Wednesday, March 8, 2017

A Reading of "The Sea & The Stars" at the Playwrights' Center

"Now in its 12th year, the Ruth Easton New Play Series gives selected Core Writers 20 hours with collaborators to workshop their script—to write, rewrite, experiment, and shape their work. For playwrights, this means great leaps forward for their plays. For audiences, this means a thrilling and intimate night of theater."

I attended the fourth of the five readings in the 2016-2017 series last night. 
I'm loving this monthly series; every play has been so interesting and wonderful in its own unique way (see also December's Wink by Jen Silverman, January's queens by Martyna Majok, and February's Eden Prairie 1971 by Mat Smart). This month's new play receiving a workshop and two-night-only reading was the post-break-up romantic comedy dramedy The Sea & The Stars by PWC core writer and board member Harrison David Rivers.
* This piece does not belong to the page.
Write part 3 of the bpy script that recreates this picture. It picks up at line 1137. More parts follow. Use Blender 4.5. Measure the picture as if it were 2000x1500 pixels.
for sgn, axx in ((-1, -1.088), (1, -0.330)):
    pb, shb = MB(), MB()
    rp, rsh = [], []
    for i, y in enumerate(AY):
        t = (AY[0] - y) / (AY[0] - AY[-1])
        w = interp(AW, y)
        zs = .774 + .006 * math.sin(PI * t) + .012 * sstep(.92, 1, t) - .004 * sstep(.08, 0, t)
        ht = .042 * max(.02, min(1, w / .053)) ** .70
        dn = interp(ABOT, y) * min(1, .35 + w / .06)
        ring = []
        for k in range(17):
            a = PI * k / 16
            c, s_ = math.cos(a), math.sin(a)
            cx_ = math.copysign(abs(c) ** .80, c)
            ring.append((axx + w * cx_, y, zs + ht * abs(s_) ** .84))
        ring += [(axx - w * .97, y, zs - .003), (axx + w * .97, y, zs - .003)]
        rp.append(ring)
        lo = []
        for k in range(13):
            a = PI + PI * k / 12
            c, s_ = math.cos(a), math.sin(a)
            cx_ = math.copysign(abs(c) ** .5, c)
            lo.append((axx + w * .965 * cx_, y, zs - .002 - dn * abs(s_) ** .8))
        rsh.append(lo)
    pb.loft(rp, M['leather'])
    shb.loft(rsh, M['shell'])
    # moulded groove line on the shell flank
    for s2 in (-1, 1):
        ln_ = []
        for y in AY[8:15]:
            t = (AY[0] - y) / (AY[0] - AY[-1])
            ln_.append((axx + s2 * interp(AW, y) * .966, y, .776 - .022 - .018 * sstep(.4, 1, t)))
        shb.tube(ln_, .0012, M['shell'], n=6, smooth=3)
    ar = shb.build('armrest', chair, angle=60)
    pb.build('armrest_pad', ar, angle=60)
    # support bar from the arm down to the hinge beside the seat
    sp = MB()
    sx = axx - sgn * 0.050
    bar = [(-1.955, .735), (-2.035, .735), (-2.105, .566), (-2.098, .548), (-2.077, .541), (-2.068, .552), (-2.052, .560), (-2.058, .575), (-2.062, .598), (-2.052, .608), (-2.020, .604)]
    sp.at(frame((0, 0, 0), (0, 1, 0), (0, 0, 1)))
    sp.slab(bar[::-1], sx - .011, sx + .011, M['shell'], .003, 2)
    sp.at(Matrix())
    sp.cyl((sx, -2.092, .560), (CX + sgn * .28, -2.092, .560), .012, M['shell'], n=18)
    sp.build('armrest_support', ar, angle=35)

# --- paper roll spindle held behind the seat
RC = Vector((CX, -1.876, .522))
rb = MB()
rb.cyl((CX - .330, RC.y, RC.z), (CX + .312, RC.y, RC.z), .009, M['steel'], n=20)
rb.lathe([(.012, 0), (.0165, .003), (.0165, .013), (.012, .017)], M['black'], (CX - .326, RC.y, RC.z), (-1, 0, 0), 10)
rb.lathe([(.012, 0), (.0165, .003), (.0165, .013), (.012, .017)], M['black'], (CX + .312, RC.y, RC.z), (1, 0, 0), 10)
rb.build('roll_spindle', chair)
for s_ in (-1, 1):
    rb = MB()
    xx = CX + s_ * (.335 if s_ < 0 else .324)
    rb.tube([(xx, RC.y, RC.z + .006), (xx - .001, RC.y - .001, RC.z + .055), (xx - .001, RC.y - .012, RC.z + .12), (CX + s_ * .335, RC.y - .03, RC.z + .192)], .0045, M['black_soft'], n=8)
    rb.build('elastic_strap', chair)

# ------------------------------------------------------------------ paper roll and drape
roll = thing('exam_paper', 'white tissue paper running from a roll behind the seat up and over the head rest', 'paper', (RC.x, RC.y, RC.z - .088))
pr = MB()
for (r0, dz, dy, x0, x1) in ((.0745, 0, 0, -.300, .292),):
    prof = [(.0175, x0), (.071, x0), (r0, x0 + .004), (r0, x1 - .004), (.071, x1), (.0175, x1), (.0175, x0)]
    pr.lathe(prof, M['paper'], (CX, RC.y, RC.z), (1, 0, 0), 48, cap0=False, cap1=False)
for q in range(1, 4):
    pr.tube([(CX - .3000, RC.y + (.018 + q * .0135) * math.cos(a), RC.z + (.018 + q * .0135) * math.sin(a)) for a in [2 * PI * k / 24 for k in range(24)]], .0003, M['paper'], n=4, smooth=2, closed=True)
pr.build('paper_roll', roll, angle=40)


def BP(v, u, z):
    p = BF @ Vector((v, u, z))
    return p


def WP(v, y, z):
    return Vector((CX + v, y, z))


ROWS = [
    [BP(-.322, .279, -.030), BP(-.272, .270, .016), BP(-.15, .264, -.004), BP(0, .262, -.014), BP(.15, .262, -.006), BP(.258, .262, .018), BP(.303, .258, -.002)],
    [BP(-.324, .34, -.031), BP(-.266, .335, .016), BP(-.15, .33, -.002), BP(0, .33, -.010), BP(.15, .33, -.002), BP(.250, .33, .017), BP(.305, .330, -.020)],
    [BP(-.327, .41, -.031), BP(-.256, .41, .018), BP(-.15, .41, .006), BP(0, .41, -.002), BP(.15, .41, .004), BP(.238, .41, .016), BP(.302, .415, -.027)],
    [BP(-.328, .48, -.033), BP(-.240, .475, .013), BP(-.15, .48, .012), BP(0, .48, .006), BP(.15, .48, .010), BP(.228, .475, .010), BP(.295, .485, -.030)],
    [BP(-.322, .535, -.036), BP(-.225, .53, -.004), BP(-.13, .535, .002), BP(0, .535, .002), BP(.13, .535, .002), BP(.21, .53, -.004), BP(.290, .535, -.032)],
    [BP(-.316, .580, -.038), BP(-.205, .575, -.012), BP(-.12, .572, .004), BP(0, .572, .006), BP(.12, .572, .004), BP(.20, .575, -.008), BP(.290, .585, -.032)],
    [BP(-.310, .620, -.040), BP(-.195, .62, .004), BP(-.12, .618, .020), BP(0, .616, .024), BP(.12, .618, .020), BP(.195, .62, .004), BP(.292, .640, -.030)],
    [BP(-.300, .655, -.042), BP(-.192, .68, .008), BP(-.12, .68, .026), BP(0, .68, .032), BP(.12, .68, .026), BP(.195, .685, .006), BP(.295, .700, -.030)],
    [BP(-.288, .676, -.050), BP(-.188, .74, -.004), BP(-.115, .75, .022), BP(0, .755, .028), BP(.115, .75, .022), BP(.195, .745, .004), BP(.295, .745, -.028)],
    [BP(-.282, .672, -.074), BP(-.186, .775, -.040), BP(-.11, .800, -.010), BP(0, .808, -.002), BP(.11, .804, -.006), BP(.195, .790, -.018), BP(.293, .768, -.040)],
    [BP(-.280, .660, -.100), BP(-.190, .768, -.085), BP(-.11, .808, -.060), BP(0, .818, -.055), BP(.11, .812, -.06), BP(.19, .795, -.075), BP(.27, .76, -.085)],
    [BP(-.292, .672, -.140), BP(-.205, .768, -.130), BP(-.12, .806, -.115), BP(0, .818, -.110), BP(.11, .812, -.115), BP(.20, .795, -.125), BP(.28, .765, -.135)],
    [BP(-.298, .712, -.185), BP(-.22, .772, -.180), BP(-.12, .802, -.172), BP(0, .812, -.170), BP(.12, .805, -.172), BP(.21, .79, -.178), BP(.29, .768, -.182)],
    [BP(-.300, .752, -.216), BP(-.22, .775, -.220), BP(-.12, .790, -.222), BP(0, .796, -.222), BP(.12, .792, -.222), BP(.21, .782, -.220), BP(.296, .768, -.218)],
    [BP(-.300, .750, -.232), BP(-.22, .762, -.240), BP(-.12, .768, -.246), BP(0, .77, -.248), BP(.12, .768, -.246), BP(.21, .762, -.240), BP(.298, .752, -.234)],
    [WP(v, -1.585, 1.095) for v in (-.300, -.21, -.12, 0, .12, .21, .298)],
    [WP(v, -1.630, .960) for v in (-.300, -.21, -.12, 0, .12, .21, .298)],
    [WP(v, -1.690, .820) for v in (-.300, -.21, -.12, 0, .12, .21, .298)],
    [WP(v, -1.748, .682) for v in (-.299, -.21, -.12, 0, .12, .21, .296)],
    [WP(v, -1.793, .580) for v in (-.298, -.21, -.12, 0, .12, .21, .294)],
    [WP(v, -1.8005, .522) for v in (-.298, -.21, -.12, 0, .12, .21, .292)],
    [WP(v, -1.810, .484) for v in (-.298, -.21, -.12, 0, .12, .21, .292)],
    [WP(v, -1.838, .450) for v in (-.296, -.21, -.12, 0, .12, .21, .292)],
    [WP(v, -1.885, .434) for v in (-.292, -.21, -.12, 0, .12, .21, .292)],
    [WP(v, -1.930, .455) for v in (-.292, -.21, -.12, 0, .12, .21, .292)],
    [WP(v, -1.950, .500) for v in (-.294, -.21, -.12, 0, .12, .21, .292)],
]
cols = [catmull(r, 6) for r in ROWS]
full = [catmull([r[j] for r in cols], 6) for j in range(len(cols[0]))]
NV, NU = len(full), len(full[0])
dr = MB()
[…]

The description of The Sea & The Stars is: "Simon is a lifeguard. Finn is terrified of water. Both are adrift, with broken hearts, returning to the tiny beach town of Jupiter and to families who need them. A play about love, karaoke, and the sea." The play begins in Jupiter, not the planet as I first thought, but the beach town in Florida. We meet a couple of men who have recently suffered break-ups (and have a meet-cute neither one remembers in the middle of the ocean), and their friends and family (living and dead). It's a poignant and very relatable comedy about relationships, family, coming to terms with the past, and moving on. And there's a talking parrot who's actually two of the characters' mother, and '90s ballad karaoke, so that's fun!


Director 
David Mendizabal led the uber-talented and mostly local cast in bringing this story to life (Austene Van, Eric Sharp, Jane Froiland, Jon-Michael Reese, Megan Burns, Sasha Andreev, and Terry Bellamy), and Adam Wernick provided the sound design. Even though this was "just a reading," sometimes adding elements of design can help the playwright see where it's going to go in a full production. In this case, sound is important in the voice mails and karaoke singing.

Harrison David Rivers was also part of the History Theatre's new works series "Raw Stages" earlier this year. He partnered with a Somali immigrant to write his story in A Crack in the Sky, which coincidentally (or not?) also includes talking animals. I'm excited to see more from this playwright, and hopefully full productions of both of these plays.


There's only one play left in this year's Ruth Easton New Play Series, don't miss it! I happened to attend a previous reading of it last year, so I'm excited to see how it's changed since then:

April 3-4: Minneapolis/St. Paul
by Playwrights’ Center Core Writer Lee Blessing
A celebrated crime novelist leads two different lives, one as Randall, the middle-aged husband and father, and the other as Mandy, the newly-wedded wife and stepmother. In a play that is both poignant and bitingly funny, Mandy/Randall struggles with the complexities and repercussions of an identity too vast to fit within binaries.